» Task to complete
Show each line from the listing that includes the word "scene".

» Source excerpt
= = =
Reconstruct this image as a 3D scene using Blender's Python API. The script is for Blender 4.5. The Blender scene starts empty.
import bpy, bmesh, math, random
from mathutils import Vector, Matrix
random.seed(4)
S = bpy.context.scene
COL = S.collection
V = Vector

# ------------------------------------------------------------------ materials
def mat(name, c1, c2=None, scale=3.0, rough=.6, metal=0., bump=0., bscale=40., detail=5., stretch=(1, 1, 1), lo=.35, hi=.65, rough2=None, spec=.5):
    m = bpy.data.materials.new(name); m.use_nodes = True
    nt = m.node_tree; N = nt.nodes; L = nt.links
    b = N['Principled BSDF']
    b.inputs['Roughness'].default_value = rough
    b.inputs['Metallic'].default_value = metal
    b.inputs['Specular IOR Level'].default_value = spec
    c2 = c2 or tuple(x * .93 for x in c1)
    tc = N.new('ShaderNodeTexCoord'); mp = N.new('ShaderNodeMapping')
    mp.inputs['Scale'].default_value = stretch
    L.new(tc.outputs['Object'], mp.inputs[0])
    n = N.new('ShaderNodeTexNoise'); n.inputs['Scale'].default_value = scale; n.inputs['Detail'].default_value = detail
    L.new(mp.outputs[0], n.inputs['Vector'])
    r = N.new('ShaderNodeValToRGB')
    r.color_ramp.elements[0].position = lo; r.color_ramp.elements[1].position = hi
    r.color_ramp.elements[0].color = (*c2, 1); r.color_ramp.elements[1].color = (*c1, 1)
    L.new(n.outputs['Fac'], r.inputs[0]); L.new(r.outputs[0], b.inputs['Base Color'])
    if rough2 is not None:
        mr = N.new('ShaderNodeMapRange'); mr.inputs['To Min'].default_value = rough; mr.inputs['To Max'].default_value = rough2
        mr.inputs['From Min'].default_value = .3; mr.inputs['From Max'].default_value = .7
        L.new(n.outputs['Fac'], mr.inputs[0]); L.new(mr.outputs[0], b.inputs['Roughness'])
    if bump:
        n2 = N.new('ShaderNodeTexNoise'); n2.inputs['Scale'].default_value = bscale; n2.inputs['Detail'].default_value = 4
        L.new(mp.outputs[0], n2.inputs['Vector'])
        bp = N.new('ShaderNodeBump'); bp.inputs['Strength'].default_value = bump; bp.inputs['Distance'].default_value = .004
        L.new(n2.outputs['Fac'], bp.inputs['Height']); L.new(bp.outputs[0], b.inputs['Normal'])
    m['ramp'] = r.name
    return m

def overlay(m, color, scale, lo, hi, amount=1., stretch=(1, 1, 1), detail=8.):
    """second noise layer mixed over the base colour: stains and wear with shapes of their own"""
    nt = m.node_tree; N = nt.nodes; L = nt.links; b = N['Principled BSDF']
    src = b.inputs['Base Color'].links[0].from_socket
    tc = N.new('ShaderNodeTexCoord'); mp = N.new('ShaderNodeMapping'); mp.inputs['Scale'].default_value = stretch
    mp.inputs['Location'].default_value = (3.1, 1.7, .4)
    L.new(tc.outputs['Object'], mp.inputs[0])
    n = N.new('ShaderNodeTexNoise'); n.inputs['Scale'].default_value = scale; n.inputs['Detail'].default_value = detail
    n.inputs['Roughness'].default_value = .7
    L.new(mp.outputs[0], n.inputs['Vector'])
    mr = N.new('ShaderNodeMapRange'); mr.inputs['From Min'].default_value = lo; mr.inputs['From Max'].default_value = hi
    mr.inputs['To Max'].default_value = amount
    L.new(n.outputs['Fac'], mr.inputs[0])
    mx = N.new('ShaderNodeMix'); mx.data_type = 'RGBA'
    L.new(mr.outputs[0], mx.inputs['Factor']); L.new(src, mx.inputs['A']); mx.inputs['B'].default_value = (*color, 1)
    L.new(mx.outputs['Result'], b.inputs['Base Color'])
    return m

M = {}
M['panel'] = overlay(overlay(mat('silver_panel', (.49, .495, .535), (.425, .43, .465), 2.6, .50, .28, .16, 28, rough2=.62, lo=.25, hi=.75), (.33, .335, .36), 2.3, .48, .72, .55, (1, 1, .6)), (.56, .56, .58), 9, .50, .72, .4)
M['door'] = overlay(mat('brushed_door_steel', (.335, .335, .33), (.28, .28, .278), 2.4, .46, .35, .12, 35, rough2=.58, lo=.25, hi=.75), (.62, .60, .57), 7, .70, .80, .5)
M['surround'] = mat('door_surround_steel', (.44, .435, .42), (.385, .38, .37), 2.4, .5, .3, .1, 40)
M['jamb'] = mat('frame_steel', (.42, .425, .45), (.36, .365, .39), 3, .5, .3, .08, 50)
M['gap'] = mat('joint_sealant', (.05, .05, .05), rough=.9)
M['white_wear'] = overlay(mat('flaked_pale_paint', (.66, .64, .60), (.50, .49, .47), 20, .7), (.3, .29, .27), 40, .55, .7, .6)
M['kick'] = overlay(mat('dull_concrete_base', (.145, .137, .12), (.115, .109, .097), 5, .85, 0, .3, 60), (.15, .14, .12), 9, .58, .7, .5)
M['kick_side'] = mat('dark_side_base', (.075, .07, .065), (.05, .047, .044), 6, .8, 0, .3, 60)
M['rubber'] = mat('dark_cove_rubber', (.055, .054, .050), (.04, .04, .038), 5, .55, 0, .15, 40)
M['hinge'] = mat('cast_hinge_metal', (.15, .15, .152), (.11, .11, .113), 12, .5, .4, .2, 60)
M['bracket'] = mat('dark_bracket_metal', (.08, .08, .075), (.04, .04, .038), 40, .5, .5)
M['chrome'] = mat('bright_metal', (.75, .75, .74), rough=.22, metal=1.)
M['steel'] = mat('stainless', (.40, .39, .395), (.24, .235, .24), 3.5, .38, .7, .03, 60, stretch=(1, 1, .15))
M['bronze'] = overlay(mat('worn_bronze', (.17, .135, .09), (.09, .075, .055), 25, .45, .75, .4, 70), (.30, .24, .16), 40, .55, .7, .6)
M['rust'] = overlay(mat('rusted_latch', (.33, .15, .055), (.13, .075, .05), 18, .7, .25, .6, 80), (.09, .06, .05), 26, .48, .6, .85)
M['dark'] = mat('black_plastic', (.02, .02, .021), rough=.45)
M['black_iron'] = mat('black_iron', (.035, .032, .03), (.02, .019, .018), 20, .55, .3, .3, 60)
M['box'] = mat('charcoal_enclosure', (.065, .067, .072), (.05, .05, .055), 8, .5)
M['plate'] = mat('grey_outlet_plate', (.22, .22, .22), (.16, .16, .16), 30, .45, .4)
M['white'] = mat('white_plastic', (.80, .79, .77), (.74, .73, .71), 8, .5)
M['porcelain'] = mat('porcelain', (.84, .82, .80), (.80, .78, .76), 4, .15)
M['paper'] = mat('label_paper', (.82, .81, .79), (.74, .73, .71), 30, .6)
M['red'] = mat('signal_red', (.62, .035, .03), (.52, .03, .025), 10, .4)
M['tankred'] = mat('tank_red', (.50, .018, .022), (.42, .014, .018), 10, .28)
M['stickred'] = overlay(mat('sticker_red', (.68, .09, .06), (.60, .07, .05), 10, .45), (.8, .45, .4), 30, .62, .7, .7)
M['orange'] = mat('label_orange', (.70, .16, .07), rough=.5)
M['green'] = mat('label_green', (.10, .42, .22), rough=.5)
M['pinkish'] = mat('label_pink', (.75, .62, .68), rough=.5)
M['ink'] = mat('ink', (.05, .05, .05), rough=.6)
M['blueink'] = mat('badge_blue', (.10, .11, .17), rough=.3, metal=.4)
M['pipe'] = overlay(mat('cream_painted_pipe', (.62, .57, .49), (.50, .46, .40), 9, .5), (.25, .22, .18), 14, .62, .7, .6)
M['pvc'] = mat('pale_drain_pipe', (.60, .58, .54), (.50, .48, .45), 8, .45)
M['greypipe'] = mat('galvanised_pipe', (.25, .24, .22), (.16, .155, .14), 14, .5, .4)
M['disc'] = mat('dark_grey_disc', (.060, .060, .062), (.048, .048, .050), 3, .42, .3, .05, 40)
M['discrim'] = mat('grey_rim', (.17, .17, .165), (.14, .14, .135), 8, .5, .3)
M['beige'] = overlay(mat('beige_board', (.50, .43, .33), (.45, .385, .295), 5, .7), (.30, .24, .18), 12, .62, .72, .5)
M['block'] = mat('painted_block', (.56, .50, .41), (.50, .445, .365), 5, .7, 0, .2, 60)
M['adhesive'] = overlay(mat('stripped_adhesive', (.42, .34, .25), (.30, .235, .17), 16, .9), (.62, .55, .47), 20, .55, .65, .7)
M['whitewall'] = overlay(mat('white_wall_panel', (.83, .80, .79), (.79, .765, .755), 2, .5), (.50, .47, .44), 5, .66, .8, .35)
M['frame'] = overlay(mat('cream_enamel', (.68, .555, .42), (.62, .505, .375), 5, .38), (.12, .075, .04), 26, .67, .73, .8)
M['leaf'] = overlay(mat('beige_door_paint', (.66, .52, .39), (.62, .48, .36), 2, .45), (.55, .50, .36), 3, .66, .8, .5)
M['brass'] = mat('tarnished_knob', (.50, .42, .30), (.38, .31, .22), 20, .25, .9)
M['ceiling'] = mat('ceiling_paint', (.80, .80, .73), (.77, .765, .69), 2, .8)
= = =
» Solved exercise
Reconstruct this image as a 3D scene using Blender's Python API. The script is for Blender 4.5. The Blender scene starts empty.
S = bpy.context.scene